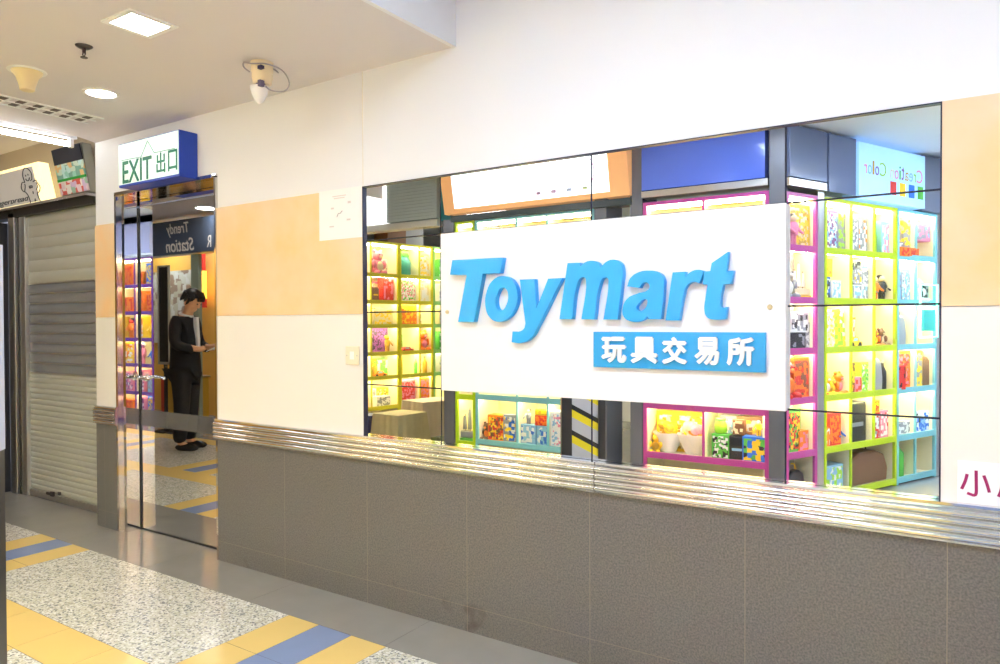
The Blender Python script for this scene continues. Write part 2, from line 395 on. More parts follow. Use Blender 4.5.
# ------------------------------------------------------------------ small things on the wall
p0 = on_y(319, 192, -.01); p1 = on_y(362, 237, -.01)
bm = BM(); bx(bm, p0.x, -.0098, p1.z, p1.x, -.0085, p0.z)
pap = fin('paper_notice', bm, mat('white_paper', srgb(248, 246, 246), .7), None); tag(pap, 'white paper notice with faint print taped over the peach tiles', 'notice')
bm = BM()
cx, cz = (p0.x+p1.x)/2, (p0.z+p1.z)/2
for i, (dx, dz, ww, hh) in enumerate([(-.005, .085, .09, .004), (-.005, .075, .07, .004), (-.05, .03, .02, .008), (.06, .05, .02, .01), (-.055, -.055, .03, .006), (.055, -.03, .025, .008)]):
    bm = BM(); bx(bm, cx+dx-ww/2, -.0102, cz+dz-hh/2, cx+dx+ww/2, -.0099, cz+dz+hh/2)
    fin('faint_print', bm, mat('faint_print', srgb(222, 212, 212), .7), pap)
bm = BM(); tube(bm, [(cx-.02, -.0102, cz-.012), (cx-.01, -.0102, cz+.004), (cx+.0, -.0102, cz+.002), (cx+.016, -.0102, cz+.014)], .0025, 6); fin('sketch_mark', bm, mat('grey_ink', srgb(185, 180, 185), .7), pap)
p0 = on_y(346.5, 346, -.01); p1 = on_y(360, 365, -.01)
so = thing('wall_socket', 'small square cream switch plate on the cream panel left of the mirror', 'switch plate', ((p0.x+p1.x)/2, -.009, (p0.z+p1.z)/2))
bm = BM(); bx(bm, -.043, -.009, -.043, .043, .0, .043); fin('plate', bm, mat('cream_plate', srgb(236, 226, 200), .4), so, bevel=.003)
bm = BM(); bx(bm, -.012, -.013, -.018, .012, -.008, .018); fin('rocker', bm, M_WHITE, so, bevel=.002)
for s in (-1, 1):
    bm = BM(); bx(bm, s*.032-.003, -.0105, -.003, s*.032+.003, -.008, .003); fin('screw', bm, M_BRUSH, so)
# poster on the right
p0 = on_y(957.5, 460, -.012); p1 = on_y(1000, 463.5, -.012); p2 = on_y(957.5, 502, -.012)
bm = BM(); bx(bm, p0.x, -.0115, p2.z, p0.x+.42, -.0095, p0.z)
po = fin('paper_sign', bm, mat('bluish_white_paper', srgb(240, 240, 250), .6)); tag(po, 'white paper sign with magenta handwriting stuck low at the right edge', 'paper sign')
M_MAG = mat('magenta_ink', srgb(150, 10, 95), .6)
def stroke(pts, r=.0045):
    bm = BM(); q = []
    for X, Y in pts:
        P = on_y(950+X/10.22, 450+Y/10.2, -.0125); q.append((P.x, -.0125, P.z))
    tube(bm, smooth_path(q, 4), r, 6); 
    for v in bm.verts: v.co.y = -.0118+(v.co.y+.0125)*.12
    fin('brush_stroke', bm, M_MAG, po)
stroke([(175, 245), (155, 320), (118, 398)]); stroke([(267, 210), (268, 330), (267, 440), (245, 462), (205, 450), (175, 438)]); stroke([(345, 260), (375, 340), (403, 435)])
stroke([(535, 340), (520, 420), (495, 478)]); stroke([(560, 250), (640, 250), (760, 250)]); stroke([(535, 340), (540, 300), (545, 255)]); stroke([(650, 320), (650, 400)]); stroke([(650, 350), (720, 350)]); stroke([(600, 410), (600, 480), (720, 480), (720, 410), (600, 410)])

# ------------------------------------------------------------------ door in its steel recess
YD = .095
XJ = -4.337
door = bpy.data.objects.new('door_1', None); COL.objects.link(door); door['kind'] = 'structure'; door.location = (XD0, YD, 0)
def dpart(name, bm, m, **k): 
    for v in bm.verts: v.co -= Vector((XD0, YD, 0))
    return fin(name, bm, m, door, **k)
bm = BM(); bx(bm, XD0-.016, -.014, 0, XD0+.003, .03, ZD); bx(bm, XD0-.016, -.014, ZD-.006, XD1+.012, .03, ZD+.012); bx(bm, XD1-.003, -.014, 0, XD1+.012, .03, ZD)
dpart('door_frame', bm, mat('frame_steel', (.62, .61, .6), .05, 1, vary=0))
bm = BM(); bx(bm, XD0, YD-.009, 0, XJ+.003, YD, 2.0); bx(bm, XD0, YD-.004, 0, XD1+.0, YD+.004, .012)
dpart('black_gap', bm, M_BLACK)
bm = BM(); bx(bm, XD0+.003, .004, 0, XJ, YD-.009, ZD-.005); dpart('mirror_jamb', bm, M_DOORM)
bm = BM(); bx(bm, XJ, .035, ZD-.004, XD1, YD, ZD); dpart('top_reveal', bm, M_STEEL)
bm = BM(); bx(bm, XD0, YD, 2.012, XD1, YD+.01, ZD); dpart('transom_panel', bm, M_DOORM)
bm = BM(); bx(bm, XJ+.004, YD, .012, XD1, YD+.01, 2.006); leaf = dpart('door_leaf', bm, M_DOORM)
mfilm = bpy.data.materials.new('frosted_film'); mfilm.use_nodes = True
nt = mfilm.node_tree; N = nt.nodes; mixs = N.new('ShaderNodeMixShader'); tr = N.new('ShaderNodeBsdfTransparent'); mixs.inputs[0].default_value = .42
nt.nodes['Principled BSDF'].inputs['Base Color'].default_value = (.17, .165, .16, 1); nt.nodes['Principled BSDF'].inputs['Roughness'].default_value = .3
nt.links.new(mixs.outputs[0], N['Material Output'].inputs[0]); nt.links.new(N['Principled BSDF'].outputs[0], mixs.inputs[2]); nt.links.new(tr.outputs[0], mixs.inputs[1])
bm = BM(); bx(bm, XJ+.004, YD-.0012, .65, XD1, YD-.0004, .75); dpart('frosted_band', bm, mfilm)
# lever handle
H = Vector((-4.27, YD, .95)); 
bm = BM(); lathe(bm, [(0, 0), (.024, 0), (.024, .006), (.012, .010), (.010, .045), (0, .046)], 20)
for v in bm.verts: v.co = Vector((v.co.x+H.x, H.y-v.co.z, v.co.y+H.z))
tube(bm, smooth_path([(H.x, H.y-.045, H.z), (H.x+.03, H.y-.05, H.z+.001), (H.x+.075, H.y-.05, H.z-.001), (H.x+.115, H.y-.046, H.z-.004)]), [.010]*9+[.009]*10, 10)
bx(bm, H.x-.014, H.y-.014, H.z+.005, H.x+.014, H.y, H.z+.03)
dpart('lever_handle', bm, M_STEEL, smooth=True)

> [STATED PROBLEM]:
Without including any pictures, print all of the material exactly as given.

> [OUTPUT OF THE EXERCISE]:
The Blender Python script for this scene continues. Write part 2, from line 395 on. More parts follow. Use Blender 4.5.
# ------------------------------------------------------------------ small things on the wall
p0 = on_y(319, 192, -.01); p1 = on_y(362, 237, -.01)
bm = BM(); bx(bm, p0.x, -.0098, p1.z, p1.x, -.0085, p0.z)
pap = fin('paper_notice', bm, mat('white_paper', srgb(248, 246, 246), .7), None); tag(pap, 'white paper notice with faint print taped over the peach tiles', 'notice')
bm = BM()
cx, cz = (p0.x+p1.x)/2, (p0.z+p1.z)/2
for i, (dx, dz, ww, hh) in enumerate([(-.005, .085, .09, .004), (-.005, .075, .07, .004), (-.05, .03, .02, .008), (.06, .05, .02, .01), (-.055, -.055, .03, .006), (.055, -.03, .025, .008)]):
    bm = BM(); bx(bm, cx+dx-ww/2, -.0102, cz+dz-hh/2, cx+dx+ww/2, -.0099, cz+dz+hh/2)
    fin('faint_print', bm, mat('faint_print', srgb(222, 212, 212), .7), pap)
bm = BM(); tube(bm, [(cx-.02, -.0102, cz-.012), (cx-.01, -.0102, cz+.004), (cx+.0, -.0102, cz+.002), (cx+.016, -.0102, cz+.014)], .0025, 6); fin('sketch_mark', bm, mat('grey_ink', srgb(185, 180, 185), .7), pap)
p0 = on_y(346.5, 346, -.01); p1 = on_y(360, 365, -.01)
so = thing('wall_socket', 'small square cream switch plate on the cream panel left of the mirror', 'switch plate', ((p0.x+p1.x)/2, -.009, (p0.z+p1.z)/2))
bm = BM(); bx(bm, -.043, -.009, -.043, .043, .0, .043); fin('plate', bm, mat('cream_plate', srgb(236, 226, 200), .4), so, bevel=.003)
bm = BM(); bx(bm, -.012, -.013, -.018, .012, -.008, .018); fin('rocker', bm, M_WHITE, so, bevel=.002)
for s in (-1, 1):
    bm = BM(); bx(bm, s*.032-.003, -.0105, -.003, s*.032+.003, -.008, .003); fin('screw', bm, M_BRUSH, so)
# poster on the right
p0 = on_y(957.5, 460, -.012); p1 = on_y(1000, 463.5, -.012); p2 = on_y(957.5, 502, -.012)
bm = BM(); bx(bm, p0.x, -.0115, p2.z, p0.x+.42, -.0095, p0.z)
po = fin('paper_sign', bm, mat('bluish_white_paper', srgb(240, 240, 250), .6)); tag(po, 'white paper sign with magenta handwriting stuck low at the right edge', 'paper sign')
M_MAG = mat('magenta_ink', srgb(150, 10, 95), .6)
def stroke(pts, r=.0045):
    bm = BM(); q = []
    for X, Y in pts:
        P = on_y(950+X/10.22, 450+Y/10.2, -.0125); q.append((P.x, -.0125, P.z))
    tube(bm, smooth_path(q, 4), r, 6); 
    for v in bm.verts: v.co.y = -.0118+(v.co.y+.0125)*.12
    fin('brush_stroke', bm, M_MAG, po)
stroke([(175, 245), (155, 320), (118, 398)]); stroke([(267, 210), (268, 330), (267, 440), (245, 462), (205, 450), (175, 438)]); stroke([(345, 260), (375, 340), (403, 435)])
stroke([(535, 340), (520, 420), (495, 478)]); stroke([(560, 250), (640, 250), (760, 250)]); stroke([(535, 340), (540, 300), (545, 255)]); stroke([(650, 320), (650, 400)]); stroke([(650, 350), (720, 350)]); stroke([(600, 410), (600, 480), (720, 480), (720, 410), (600, 410)])

# ------------------------------------------------------------------ door in its steel recess
YD = .095
XJ = -4.337
door = bpy.data.objects.new('door_1', None); COL.objects.link(door); door['kind'] = 'structure'; door.location = (XD0, YD, 0)
def dpart(name, bm, m, **k): 
    for v in bm.verts: v.co -= Vector((XD0, YD, 0))
    return fin(name, bm, m, door, **k)
bm = BM(); bx(bm, XD0-.016, -.014, 0, XD0+.003, .03, ZD); bx(bm, XD0-.016, -.014, ZD-.006, XD1+.012, .03, ZD+.012); bx(bm, XD1-.003, -.014, 0, XD1+.012, .03, ZD)
dpart('door_frame', bm, mat('frame_steel', (.62, .61, .6), .05, 1, vary=0))
bm = BM(); bx(bm, XD0, YD-.009, 0, XJ+.003, YD, 2.0); bx(bm, XD0, YD-.004, 0, XD1+.0, YD+.004, .012)
dpart('black_gap', bm, M_BLACK)
bm = BM(); bx(bm, XD0+.003, .004, 0, XJ, YD-.009, ZD-.005); dpart('mirror_jamb', bm, M_DOORM)
bm = BM(); bx(bm, XJ, .035, ZD-.004, XD1, YD, ZD); dpart('top_reveal', bm, M_STEEL)
bm = BM(); bx(bm, XD0, YD, 2.012, XD1, YD+.01, ZD); dpart('transom_panel', bm, M_DOORM)
bm = BM(); bx(bm, XJ+.004, YD, .012, XD1, YD+.01, 2.006); leaf = dpart('door_leaf', bm, M_DOORM)
mfilm = bpy.data.materials.new('frosted_film'); mfilm.use_nodes = True
nt = mfilm.node_tree; N = nt.nodes; mixs = N.new('ShaderNodeMixShader'); tr = N.new('ShaderNodeBsdfTransparent'); mixs.inputs[0].default_value = .42
nt.nodes['Principled BSDF'].inputs['Base Color'].default_value = (.17, .165, .16, 1); nt.nodes['Principled BSDF'].inputs['Roughness'].default_value = .3
nt.links.new(mixs.outputs[0], N['Material Output'].inputs[0]); nt.links.new(N['Principled BSDF'].outputs[0], mixs.inputs[2]); nt.links.new(tr.outputs[0], mixs.inputs[1])
bm = BM(); bx(bm, XJ+.004, YD-.0012, .65, XD1, YD-.0004, .75); dpart('frosted_band', bm, mfilm)
# lever handle
H = Vector((-4.27, YD, .95)); 
bm = BM(); lathe(bm, [(0, 0), (.024, 0), (.024, .006), (.012, .010), (.010, .045), (0, .046)], 20)
for v in bm.verts: v.co = Vector((v.co.x+H.x, H.y-v.co.z, v.co.y+H.z))
tube(bm, smooth_path([(H.x, H.y-.045, H.z), (H.x+.03, H.y-.05, H.z+.001), (H.x+.075, H.y-.05, H.z-.001), (H.x+.115, H.y-.046, H.z-.004)]), [.010]*9+[.009]*10, 10)
bx(bm, H.x-.014, H.y-.014, H.z+.005, H.x+.014, H.y, H.z+.03)
dpart('lever_handle', bm, M_STEEL, smooth=True)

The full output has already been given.